Narendar Pani | Professor at the School of Social Science, National Institute of Advanced Studies

The Hindu Business Line

Pani starts his column by saying that few finance ministers have had to make their budgets in as challenging circumstances as Nirmala Sitharaman now faces. In these “uncertain times”, Pani talks about two suggestions experts have offered — boost consumption and dramatic steps in the reform process. Yet, Pani notes that both these suggestions come with a fair amount of risk. “Finding resources to fund a major boost in consumption spending is not easy,” he writes and that the continuing open market reforms also look better on paper. “At a time when demand is already depressed, inviting more foreign products would only increase the competition for the stagnant market, thereby making conditions even worse,” he writes.

Pani states it is time for Nirmala Sitharaman to explore previously unexplored territories, which is the reform process itself. “The Finance Minister thus needs to find new investors who do not yet have the option of investing abroad. This task may be difficult but is not impossible,” he writes. “Pani concludes by saying that Sitharaman “could consider setting up effective small cap stock exchanges at dispersed locations across the country. These exchanges would need to be allowed to help local firms, with appropriate credentials, to raise IPOs, even if they are relatively small in size”. 

Don’t Scare Investors Away

Jay Sanklecha | Lawyer

Economic Times

Sanklecha starts by stating that the 40-page draft proposal that envisaged the appointment of mediators and the setting up of fast track courts to resolve disputes with foreign investors, which the Modi government deemed moot, was a “welcome step in rethinking the investor-state dispute regime.” He goes on to explain that currently foreign investments are protected under a series of bilateral investment treaties (BITs) between countries. And the host country guarantees certain protections to investors, however these guarantees are often vague. 
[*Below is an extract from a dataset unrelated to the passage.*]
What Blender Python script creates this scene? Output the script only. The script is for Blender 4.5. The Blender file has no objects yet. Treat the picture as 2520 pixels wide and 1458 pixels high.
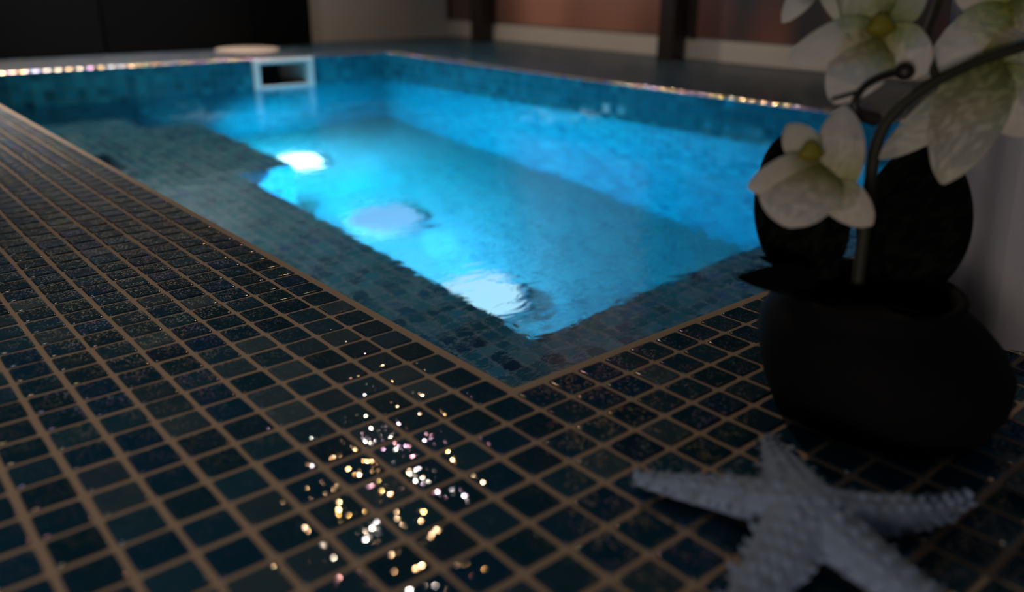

“The present design of the investor protection regime offers some invaluable benefits to foreign investors,” writes Sanklecha. The first is that investors are guaranteed protection under international treaty as opposed to domestic law and it is easier for a country to change their own laws than renegotiate an international treaty. Second, “by using arbitration as the principal mode of dispute resolution, investors avoid the possibility of bias that may colour proceedings before national courts where judges may be reluctant to make rulings against the State”. However, of late there has been a backlash against investor-state arbitrations. And India is currently engaged in more than 20 investor-state disputes, with many regarding retrospective tax claims. “If India loses these disputes, it faces a potential payout of millions of dollars from taxpayer money. GoI has allowed a number of existing BITs to lapse. The proposal to introduce a new law to safeguard foreign investors is part of such a rethink,” he writes. 

India has the opportunity to formulate a new law for investment protection to balance its own development needs with those of the investor, yet while doing so it should not introduce provisions that further discourage foreign investment into the country.